Material Suitable for Burial

  • Biodegradable urns These urns are made from materials like compressed paper, bamboo, or plant materials and allow you to respect your loved one's wishes without worrying about the environmental impact that a traditional burial may have. There are more options for where biodegradable urns can be buried than other urns because they eventually decompose and return to the earth.
  • Metal Urns made of brass, stainless steel, bronze, copper, or pewter are another sturdy option for ground burial.
  • Stone Stone urns can be made from granite, marble, and onyx and are suitable to withstand the underground forces of being buried.

Material Less Suitable for Burial

Urns made from wood, ceramic, glass, crystal, and porcelain are less suitable for burial and are better for keeping the ashes at home.

However, just about any urn can be buried as long as it meets the cemetery's requirements, and you use a burial vault to protect the urn from the ground collapsing around it.

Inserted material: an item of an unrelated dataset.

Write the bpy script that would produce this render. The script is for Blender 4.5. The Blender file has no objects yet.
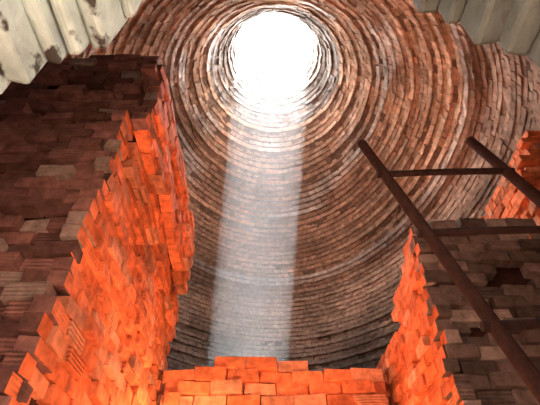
import bpy, math, random
from mathutils import Vector, Matrix, noise
random.seed(7)
R_=random.random
def U(a,b): return a+(b-a)*R_()
sc=bpy.context.scene
sc.view_settings.view_transform='Standard'
sc.view_settings.look='None'
FLOOR=-1.4

# ---------------- mesh helper ----------------
class Acc:
    def __init__(s): s.v=[];s.f=[];s.c=[]
    def box(s,c,size,axes=None,col=(1,1,1,0),jit=0.004,front=None):
        X,Y,Z=axes if axes else (Vector((1,0,0)),Vector((0,1,0)),Vector((0,0,1)))
        b=len(s.v); c=Vector(c)
        for dz in(-.5,.5):
            for dx,dy in((-.5,-.5),(.5,-.5),(.5,.5),(-.5,.5)):
                p=c+X*(dx*size[0]+U(-jit,jit))+Y*(dy*size[1]+U(-jit,jit))+Z*(dz*size[2]+U(-jit,jit))
                s.v.append(p[:])
        for k,q in enumerate(((0,3,2,1),(4,5,6,7),(0,1,5,4),(1,2,6,5),(2,3,7,6),(3,0,4,7))):
            s.f.append([b+i for i in q]); s.c.append(front if (front and k in(0,2)) else col)
    def quad(s,pts,col):
        b=len(s.v)
        for p in pts: s.v.append(tuple(p))
        s.f.append([b,b+1,b+2,b+3]); s.c.append(col)
    def make(s,name,mat,bevel=0):
        me=bpy.data.meshes.new(name); me.from_pydata(s.v,[],s.f); me.update()
        a=me.color_attributes.new('Col','FLOAT_COLOR','CORNER')
        data=[]
        for f,c in zip(s.f,s.c): data+=list(c)*len(f)
        a.data.foreach_set('color',data)
        me.materials.append(mat)
        o=bpy.data.objects.new(name,me); sc.collection.objects.link(o)
        if bevel:
            m=o.modifiers.new('bevel','BEVEL'); m.width=bevel; m.segments=2; m.limit_method='ANGLE'
        return o
def rotaxes(rz,rx=0,ry=0):
    m=Matrix.Rotation(rz,3,'Z')@Matrix.Rotation(rx,3,'X')@Matrix.Rotation(ry,3,'Y')
    return m.col[0].copy(),m.col[1].copy(),m.col[2].copy()
def pw(L,t):
    if t<=L[0][0]: return L[0][1]
    for (a,b),(c,d) in zip(L,L[1:]):
        if t<=c: return b+(d-b)*(t-a)/(c-a)
    return L[-1][1]

# ---------------- materials ----------------
def clay(name,nscale=14,rough=.9,bump=.5,dark=.55,spots=0,spotcol=(.03,.03,.03),groove=0,big=.8):
    m=bpy.data.materials.new(name); m.use_nodes=True; n=m.node_tree.nodes; l=m.node_tree.links
    b=n['Principled BSDF']; b.inputs['Roughness'].default_value=rough
    b.inputs['Specular IOR Level'].default_value=.15
    at=n.new('ShaderNodeAttribute'); at.attribute_name='Col'
    tc=n.new('ShaderNodeTexCoord')
    ns=n.new('ShaderNodeTexNoise'); ns.inputs['Scale'].default_value=nscale; ns.inputs['Detail'].default_value=6; ns.inputs['Roughness'].default_value=.65
    l.new(tc.outputs['Object'],ns.inputs['Vector'])
    mr=n.new('ShaderNodeMapRange'); mr.inputs[1].default_value=.3; mr.inputs[2].default_value=.7; mr.inputs[3].default_value=dark; mr.inputs[4].default_value=1.25
    l.new(ns.outputs['Fac'],mr.inputs[0])
    n2=n.new('ShaderNodeTexNoise'); n2.inputs['Scale'].default_value=1.7; n2.inputs['Detail'].default_value=3
    l.new(tc.outputs['Object'],n2.inputs['Vector'])
    mr2=n.new('ShaderNodeMapRange'); mr2.inputs[1].default_value=.35; mr2.inputs[2].default_value=.65; mr2.inputs[3].default_value=big; mr2.inputs[4].default_value=1.15
    l.new(n2.outputs['Fac'],mr2.inputs[0])
    mu=n.new('ShaderNodeMath'); mu.operation='MULTIPLY'; l.new(mr.outputs[0],mu.inputs[0]); l.new(mr2.outputs[0],mu.inputs[1])
    vm=n.new('ShaderNodeVectorMath'); vm.operation='SCALE'; l.new(at.outputs['Color'],vm.inputs[0]); l.new(mu.outputs[0],vm.inputs['Scale'])
    out=vm.outputs[0]
    if spots:
        n3=n.new('ShaderNodeTexNoise'); n3.inputs['Scale'].default_value=spots; n3.inputs['Detail'].default_value=5
        l.new(tc.outputs['Object'],n3.inputs['Vector'])
        r3=n.new('ShaderNodeMapRange'); r3.inputs[1].default_value=.60; r3.inputs[2].default_value=.66
        l.new(n3.outputs['Fac'],r3.inputs[0])
        mx=n.new('ShaderNodeMix'); mx.data_type='RGBA'
        l.new(r3.outputs[0],mx.inputs[0]); l.new(out,mx.inputs[6]); mx.inputs[7].default_value=(*spotcol,1)
        out=mx.outputs[2]
    l.new(out,b.inputs['Base Color'])
    h=ns.outputs['Fac']
    if groove:
        sx=n.new('ShaderNodeSeparateXYZ'); l.new(tc.outputs['Object'],sx.inputs[0])
        a1=n.new('ShaderNodeMath'); a1.operation='MULTIPLY'; a1.inputs[1].default_value=2*math.pi/.02; l.new(sx.outputs[2],a1.inputs[0])
        a2=n.new('ShaderNodeMath'); a2.operation='SINE'; l.new(a1.outputs[0],a2.inputs[0])
        a3=n.new('ShaderNodeMath'); a3.operation='MULTIPLY'; l.new(a2.outputs[0],a3.inputs[0]); l.new(at.outputs['Alpha'],a3.inputs[1])
        a4=n.new('ShaderNodeMath'); a4.operation='MULTIPLY_ADD'; l.new(a3.outputs[0],a4.inputs[0]); a4.inputs[1].default_value=groove; l.new(h,a4.inputs[2])
        h=a4.outputs[0]
    bp=n.new('ShaderNodeBump'); bp.inputs['Strength'].default_value=bump; bp.inputs['Distance'].default_value=.02
    l.new(h,bp.inputs['Height']); l.new(bp.outputs[0],b.inputs['Normal'])
    return m
M_dome=clay('dome_brick',13,rough=1,bump=.9,dark=.5,big=.75)
M_stack=clay('fired_clay_brick',16,bump=.5,dark=.5,groove=.4,big=.75)
M_pale=clay('limewashed_brick',9,bump=.6,dark=.75,spots=11,spotcol=(.03,.03,.028))
M_wood=clay('weathered_wood',30,bump=.3,dark=.5)
M_ground=clay('packed_clay_ground',6,bump=.5,dark=.6)

# ---------------- kiln dome ----------------
AX=(0.08,3.65)
prof=[(-1.4,3.2),(0,3.22),(2,3.22),(3,3.15),(4,2.92),(4.8,2.58),(5.4,2.12),(5.95,1.6),(6.4,1.2),(6.75,.92),(7.0,.81),(7.4,.69)]
def Rs(z): return sum(pw(prof,z+d) for d in(-.3,-.15,0,.15,.3))/5 if z<6.9 else pw(prof,z)
def ST(z): 
    t=max(0,min(1,(6.9-z)/1.6)); return 1+.38*t*t*(3-2*t)
def ringpt(a,r,z):
    s=ST(z) if math.sin(a)>0 else 1.0
    return Vector((AX[0]+r*math.cos(a),AX[1]+s*r*math.sin(a),z)),s
def indoor(x,y,z): return y<1.1 and abs(x)<1.05 and z<1.75
parts={}
def part(a,z):
    d=math.degrees(a)%360
    if z>3.45: k='ceiling'
    elif d<40 or d>=320: k='wall_right'
    elif d<140: k='wall_back'
    elif d<225: k='wall_left'
    elif z>1.75: k='wall_front_lintel'
    elif d<270: k='wall_front_left'
    else: k='wall_front_right' if d<293 else 'wall_front_right_bay' if d<302 else 'wall_front_right_return'
    return parts.setdefault(k,Acc())
z=FLOOR; courses=[]
while z<7.4:
    r=Rs(z); dr=(Rs(z+.02)-Rs(z-.02))/.04
    t=Vector((dr,1)).normalized()
    ds=.075
    courses.append((z,r,t,ds)); z+=ds*t.y
for k,(z,r,t,ds) in enumerate(courses):
    n=max(12,int(2*math.pi*r*1.15/.15)); off=R_()*6
    cr=U(-.016,.012)+(.012 if k%2 else 0); rv=U(.82,1.13)
    ledge=.05 if 4.72<z<4.82 else 0
    for i in range(n):
        a=off+i*2*math.pi/n
        p,s=ringpt(a,r,z)
        ca,sa=math.cos(a),math.sin(a)
        C=Vector((-sa,s*ca,0)); cl=C.length; C.normalize()
        h=Vector((C.y,-C.x,0))
        N=h*t.y-Vector((0,0,t.x)); T=h*t.x+Vector((0,0,t.y))
        if indoor(*p): continue
        v=U(.93,1.07)*rv
        g=noise.noise(Vector((ca*1.5,sa*1.5,z*.8)))
        g2=noise.noise(Vector((ca*5,sa*5,z*2.5)))
        base=Vector((.60,.385,.265))
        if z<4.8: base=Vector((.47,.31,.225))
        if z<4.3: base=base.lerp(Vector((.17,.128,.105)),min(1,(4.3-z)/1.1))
        w=noise.noise(Vector((ca*1.3+4,sa*1.3,z*3.5)))
        if z>5.6: base=base.lerp(Vector((.86,.78,.72)),max(0,min(1,(w-.10)*4)))
        if z>6.55: base=base.lerp(Vector((.27,.24,.22)),.85)
        if 4.70<z<4.84: base=base.lerp(Vector((.78,.66,.58)),.6)
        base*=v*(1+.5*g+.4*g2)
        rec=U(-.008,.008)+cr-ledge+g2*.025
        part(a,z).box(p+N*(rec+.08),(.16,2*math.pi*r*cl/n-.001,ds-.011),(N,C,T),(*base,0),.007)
seg=96
for off,col in((.030,(.31,.20,.145,0)),(.3,(.35,.2,.14,0))):
    for (z0,r0,t0,_),(z1,r1,t1,_) in zip(courses,courses[1:]):
        for i in range(seg):
            a0=2*math.pi*i/seg; a1=2*math.pi*(i+1)/seg; am=(a0+a1)/2
            if indoor(*ringpt(am,r0,z0)[0]) : continue
            P=lambda a,r,z:ringpt(a,r+off,z)[0]
            cc=col if z0>4 else tuple(c*.4 for c in col[:3])+(0,)
            part(am,z0).quad([P(a0,r0,z0),P(a1,r0,z0),P(a1,r1,z1),P(a0,r1,z1)],cc)
for i in range(seg):
    a0=2*math.pi*i/seg; a1=2*math.pi*(i+1)/seg; r=.69; z=7.42
    P=lambda a,r:(AX[0]+r*math.cos(a),AX[1]+r*math.sin(a),z)
    parts['ceiling'].quad([P(a0,r),P(a1,r),P(a1,r+.35),P(a0,r+.35)],(.5,.45,.4,0))
for k,a in parts.items(): a.make(k,M_dome)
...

The size of your urn will be determined by the material and whether it's an extra-large urn or a standard urn. The shape, size, and design of burial vaults vary to accommodate different sizes and types of urns. If you are burying an urn on top of a casket or with another urn, size may have a small role to play—but urn sizes don't always vary as drastically as you may think.

How to Use a Cremation Urn

You may be wondering how to use a cremation urn. Generally, after the cremation process is complete, the crematory will place the ashes into a plastic bag which serves as a temporary urn. If you choose to transfer the ashes to the urn yourself, you will need to open the urn, which will be dependent on the type of urn you purchase.

  • Opening a metal urn Metal urns tend to have threaded lids, so opening a metal cremation urn could be as easy as unscrewing the top. However, some metal urns are temporarily sealed to prevent them from being opened accidentally. If your urn is sealed with wax or adhesive, you can use a cotton swab with nail polish remover to loosen the seal. Run the swab along the seal a few times and wiggle the lid to open it.
  • Opening a cremation box Cremation boxes can be opened by removing a few small screws from the bottom of the receptacle. Then, the bottom panel may be lifted or slid out of the way.
  • Opening a ceramic urn Most ceramic urns have a threaded lid, so they can simply be twisted off. Once your urn is open, you will need to transfer the ashes from the temporary urn into your chosen urn.

Check out this article for a more in-depth guide on transferring ashes into an urn.

How to Bury Ashes in a Cremation Urn

The method of burying the cremation urn depends entirely on the location and type of urn you have selected. Here are some of the most common ways of burying cremated ashes.

  1. Burying cremated ashes in a cemetery Start by choosing the cemetery you feel is best. Purchase an urn and a burial vault if necessary. Often cemeteries will provide burial vaults for purchase which may be easier than trying to source your own. Each cemetery will have guidelines on how deep the urn needs to be buried. It is generally also possible to bury an urn on top of a casket or on either side of a casket.
  2. Burying cremated ashes on private property Some families choose to bury the ashes on their own property or family grave. The most important thing to keep in mind is to bury the cremains deep enough that they won't be disturbed by an animal. The standard rule is three feet deep whenever possible. Another consideration is soil erosion. So placing a memorial stone on top of the burial site is an option to reduce the risk of this.
  3. Burying an urn for planting Burial urns containing a tree sapling are becoming more popular, but the process can be slightly complicated. The cremains need to be treated to make the pH level suitable for the tree to grow. It is also advisable to use a tree native to your area. The burial depth essentially needs to be the same as if you were planting a regular sapling. There is also the option of planting a memorial tree if you prefer to keep the ashes.
  4. Burying a biodegradable urn Biodegradable urns will break down in the soil, and the decomposing time frame depends on the material it is made of. These urns are ideal for green cemetery burials or burials in state parks. It is also recommended to bury an eco urn at least three feet underground.

The urn you choose to honor your loved one is personal and needs to resonate with you and your family. However, as explained above, some urns are better suited than others for burial.